Re: tick, tick, tick ...
Not a lot to tell really. Each school maintains a database of their own pupils and there is a minimum mandatory subset of that data that DfE require. This contains a lot of sensitive information and changes slightly according to the whims of the current regime. This is uploaded to DfE three times a year and cross referenced against previous national submissions, with errors and changes flagged for clarification/rectification.
Each collection, known as 'school census' grabs a core dataset as well as collection-specific data. For example one collection a year focuses on what classes pupils are taking on a specific day, at a specific time to get a snapshot of how the curriculum is being applied nationally.

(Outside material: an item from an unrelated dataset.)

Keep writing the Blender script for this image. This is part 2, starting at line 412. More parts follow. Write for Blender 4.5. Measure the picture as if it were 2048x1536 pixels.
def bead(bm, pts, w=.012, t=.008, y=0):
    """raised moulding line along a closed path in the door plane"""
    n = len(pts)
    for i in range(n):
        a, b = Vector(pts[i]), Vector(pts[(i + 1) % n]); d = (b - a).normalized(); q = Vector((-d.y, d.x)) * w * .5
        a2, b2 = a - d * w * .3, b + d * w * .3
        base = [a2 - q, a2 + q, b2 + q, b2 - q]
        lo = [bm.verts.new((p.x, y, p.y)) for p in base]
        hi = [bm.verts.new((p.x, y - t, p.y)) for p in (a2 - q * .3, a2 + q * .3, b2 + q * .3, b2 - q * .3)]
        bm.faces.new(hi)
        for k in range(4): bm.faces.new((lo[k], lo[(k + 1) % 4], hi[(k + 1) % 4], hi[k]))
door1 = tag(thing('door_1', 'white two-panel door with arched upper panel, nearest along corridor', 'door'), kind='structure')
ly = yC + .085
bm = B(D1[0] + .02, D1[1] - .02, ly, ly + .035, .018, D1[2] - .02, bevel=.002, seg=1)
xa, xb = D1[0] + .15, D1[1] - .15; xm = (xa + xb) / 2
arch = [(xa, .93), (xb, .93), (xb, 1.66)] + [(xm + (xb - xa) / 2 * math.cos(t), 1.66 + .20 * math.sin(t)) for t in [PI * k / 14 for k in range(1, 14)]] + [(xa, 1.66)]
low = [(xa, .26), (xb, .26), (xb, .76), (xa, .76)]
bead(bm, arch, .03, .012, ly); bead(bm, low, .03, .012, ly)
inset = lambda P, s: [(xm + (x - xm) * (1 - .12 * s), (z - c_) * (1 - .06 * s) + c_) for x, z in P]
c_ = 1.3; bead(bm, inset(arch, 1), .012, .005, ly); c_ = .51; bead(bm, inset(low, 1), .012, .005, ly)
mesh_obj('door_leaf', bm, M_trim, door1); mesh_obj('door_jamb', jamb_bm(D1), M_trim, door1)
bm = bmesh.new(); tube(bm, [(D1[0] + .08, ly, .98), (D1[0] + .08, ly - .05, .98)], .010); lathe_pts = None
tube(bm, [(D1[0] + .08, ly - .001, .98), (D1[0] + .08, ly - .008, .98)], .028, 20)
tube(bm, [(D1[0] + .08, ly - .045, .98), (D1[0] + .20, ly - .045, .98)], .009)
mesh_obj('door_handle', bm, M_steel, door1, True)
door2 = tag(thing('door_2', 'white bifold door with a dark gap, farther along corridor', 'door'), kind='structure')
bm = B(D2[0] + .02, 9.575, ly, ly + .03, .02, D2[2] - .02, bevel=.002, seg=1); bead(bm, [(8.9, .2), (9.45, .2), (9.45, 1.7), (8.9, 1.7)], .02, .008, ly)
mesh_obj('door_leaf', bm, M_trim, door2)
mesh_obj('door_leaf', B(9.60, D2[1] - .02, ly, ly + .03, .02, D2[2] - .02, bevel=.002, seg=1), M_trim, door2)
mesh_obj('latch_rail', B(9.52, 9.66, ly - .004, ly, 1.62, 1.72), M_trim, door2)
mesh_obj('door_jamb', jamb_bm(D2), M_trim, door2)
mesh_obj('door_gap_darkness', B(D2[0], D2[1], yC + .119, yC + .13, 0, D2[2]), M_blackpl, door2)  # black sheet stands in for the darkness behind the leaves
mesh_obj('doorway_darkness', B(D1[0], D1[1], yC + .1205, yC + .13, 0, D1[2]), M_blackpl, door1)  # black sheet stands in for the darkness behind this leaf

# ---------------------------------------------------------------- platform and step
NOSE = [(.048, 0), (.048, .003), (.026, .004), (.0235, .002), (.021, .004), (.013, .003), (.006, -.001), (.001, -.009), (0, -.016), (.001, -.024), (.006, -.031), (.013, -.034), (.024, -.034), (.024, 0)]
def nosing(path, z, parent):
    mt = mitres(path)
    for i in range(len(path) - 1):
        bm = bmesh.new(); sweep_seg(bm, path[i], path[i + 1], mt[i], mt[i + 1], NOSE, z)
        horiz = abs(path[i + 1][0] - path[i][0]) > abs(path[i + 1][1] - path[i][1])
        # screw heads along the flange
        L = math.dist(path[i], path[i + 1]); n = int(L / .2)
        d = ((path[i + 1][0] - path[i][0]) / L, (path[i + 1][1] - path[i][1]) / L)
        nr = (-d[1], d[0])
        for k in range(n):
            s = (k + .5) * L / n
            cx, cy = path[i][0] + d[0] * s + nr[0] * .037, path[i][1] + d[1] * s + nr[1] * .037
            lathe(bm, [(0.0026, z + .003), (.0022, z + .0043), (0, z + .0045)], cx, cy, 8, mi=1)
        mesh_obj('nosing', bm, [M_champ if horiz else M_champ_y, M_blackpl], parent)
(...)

Crapita have around 80% of the market share for the database software (SIMS - 'database normalisation? We've heard of that' - not!). DfE provide a spec to the database providers for the upcoming census and they ensure that their database can extract the required data via a reporting routine. The reporting routine flags up missing data and errors or inconsistencies across submissions over time. These are corrected prior to the extraction and there is further work done with the extraction once it is on DfE's servers, possibly requiring re-extraction/submission. You could probably download this spec if you wanted to, I don't think it is controlled, just hidden in the usual government information jungle. Obviously, this being government, external suppliers and IT, the routine doesn't always work correctly.